Neyi okumalı, nasıl okumalı
Okumak deyince, aklımıza ilk önce, Cenabı Hakk'ın Peygamber Efendimize ilk hitabı olan "İkra" geliyor.
Ümmî olan Hz. Muhammed (asm) Cebrail Aleyhisselam vasıtasıyla gelen bu hitap karşısında evvela şaşırıyor ve "Ben okuma bilmem" diyor. Ondan sonra Cebrail aleyhisselam, iki defa daha "Oku!" diye tekrar ediyor ve üçüncüsünde Alâk Suresinin ilk ayetleri inmeye başlıyor. "Seni yaratan Rabbinin adıyla oku!"
Burada şunu anlıyoruz: Önce Allah'ın adını anıp, ondan sonra okumaya başlamalıyız. Birinci Söz'de Üstad Hazretleri de "Bismillah her hayrın başıdır" dedikten sonra, "biz dahi başta ona başlarız" diyerek, Sözler'ine başlar.
Bugün çok okuyan insanlar vardır. Okulların en yükseğini bitirenler, üzerine yüksek lisans , doktora ve daha her ne varsa okuyup kariyerlerinin zirvesine çıkanlar mevcuttur.
Ciltler dolusu, tuğla kalınlığında kitapları okuyup mesleklerinde derinleşen insanlar vardır. Aynı zamanda okuduklarından anladıklarını ve öğrendiklerini kendi yorumlarıyla yoğurarak cilt cilt kitaplar yazan insanları da görüyoruz, biliyoruz. Çok okumaktan maksat, dünyevî olarak en yüksek mevkî ve makamları kazanmak değil, Cenab-ı Hakk'ın rızasını kazanmak olmalıdır. Neyi okumalı sualine verilecek en doğru cevap ise, öncelikle kâinat kitabını okumalı şeklinde olmalıdır. Zira bu kitabı okumak için harflere, şekillere ihtiyaç yoktur. İman gözüyle, tefekkür nazarıyla kâinata bakmak yeterlidir. "Ben bir kitap okudum, kalem onu yazmadı Mürekkep eyleyeydim, yetmezdi yedi deniz" diyen Yunus Emre de, kâinat kitabını bu gözle okuduğunu ifade etmektedir.
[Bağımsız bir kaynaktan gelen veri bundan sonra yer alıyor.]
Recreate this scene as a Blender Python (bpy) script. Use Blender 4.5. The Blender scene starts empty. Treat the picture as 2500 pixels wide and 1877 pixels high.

Demek ki okurken evvela Allah'ın adını anacağız. Onunla başlayacağız. Ondan sonra da okuduklarımızı mana-yı harfi ile okuyacağız. Yani bir elmaya baktığımızda onu sadece bir meyve olarak okuyorsak, bu okuma, eksik bir okumadır. Onun bir rızık olarak yaratıldığını, görebiliyorsak, elmayı yaratan kim ise, insanın midesini de O yaratmıştır diyebiliyorsak, işte o zaman tam ve doğru bir okuma yaptığımız anlaşılır. Kâinatta gördüğümüz bütün mahlukatın iki ciheti bulunduğunu, bir cihetiyle her varlık kendine baktığı gibi, öbür cihetiyle de Hâlık'ına baktığını görebilmek, doğru okumaktır.